There’s the story of a 19th Century artist who traveled the Ohio for two years, making sketches. Then he built a barn and painted out all his sketches on a long roll of paper (He said it was three miles long, when it was probably only a quarter mile long. But still.) Anyhow, the artist set the scroll up on end and mechanically scrolled it behind him on stage as he told his tales of the Ohio River. The show traveled all over, and supposedly was even seen by Queen Victoria, in London.
That’s a good one. And so is the story of a young French naturalist named Rafinesque, who traveled down the Ohio, seeking to document the birds of the region for an important new scientific book. Naturally, Rafinesque visited America’s famed naturalist and painter John James Audubon, in Henderson, Ky. Audubon told Rafinesque about an amazing new species he had discovered – a 10-foot long Devil-Jack Diamond-Fish, with scales so tough they were bullet-proof. Rafinesque included the bird in his book Ichthydogia Ohiensis, published in Europe.
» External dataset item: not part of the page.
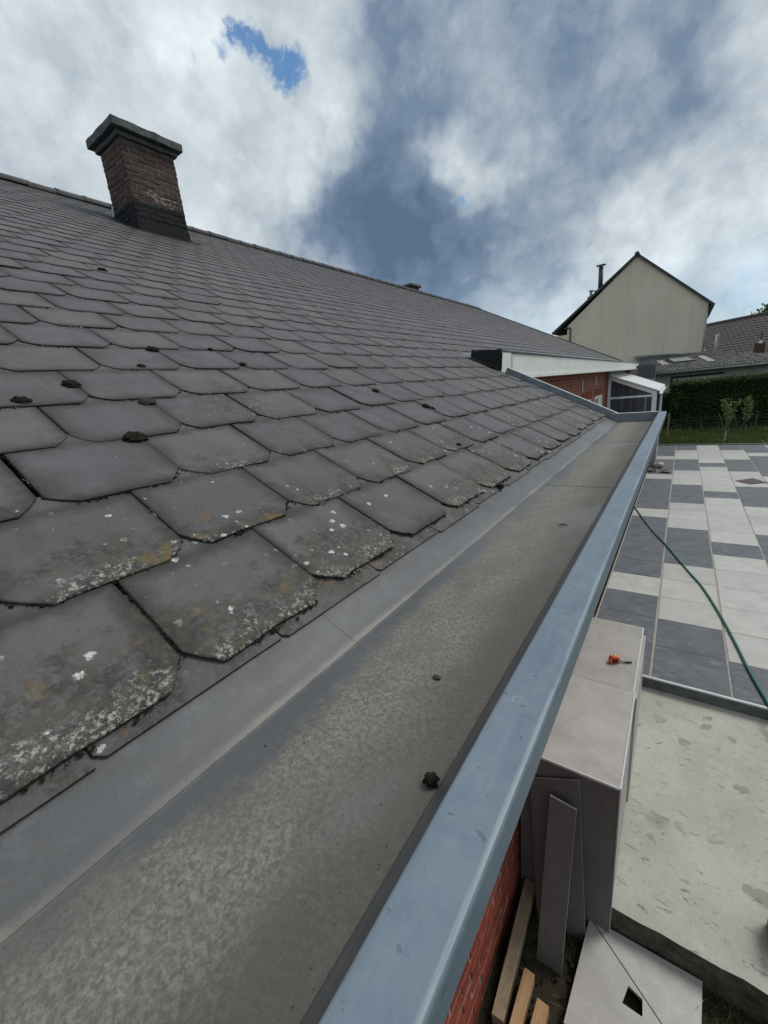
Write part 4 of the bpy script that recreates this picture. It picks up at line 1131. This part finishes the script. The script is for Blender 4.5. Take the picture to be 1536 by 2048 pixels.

Very interesting. But have you ever seen a 10-foot long Devil-Jack Diamond-Fish?
Neither had Audubon.
Atkinson says stories like that are the product of a happy working collaboration with narrator Andy Pyle, a Louisville actor (“who sounds the way I’d like to sound,” says Atkinson), and the film’s editor, Steve Hurst, a senior editor at Videobred.
“Rather than exclude anything that wasn’t strictly germane to the theme of the piece, we purposely tried to include the colorful things,” says Atkinson. “Steve found wonderful historic footage, like those people ringing the bell, and we just wanted it for the film. We’d say, that’s a great little nugget. We’re going to find a spot for it.”
The result is a 60-minute film, with about 20 minutes of stuff that might not be essential – but makes the movie sing.
The idea for This is the Ohio grew from Atkinson’s association with David Wicks, who had helped produce a previous Atkinson project about Beargrass Creek, and is one of the funders of the Ohio River film.
This is the Ohio will air at various times on KET, and in cities along the Ohio. It is scheduled for a live viewing outdoors July 11 at the Big Four Bridge lawn. Free, and starting around sunset.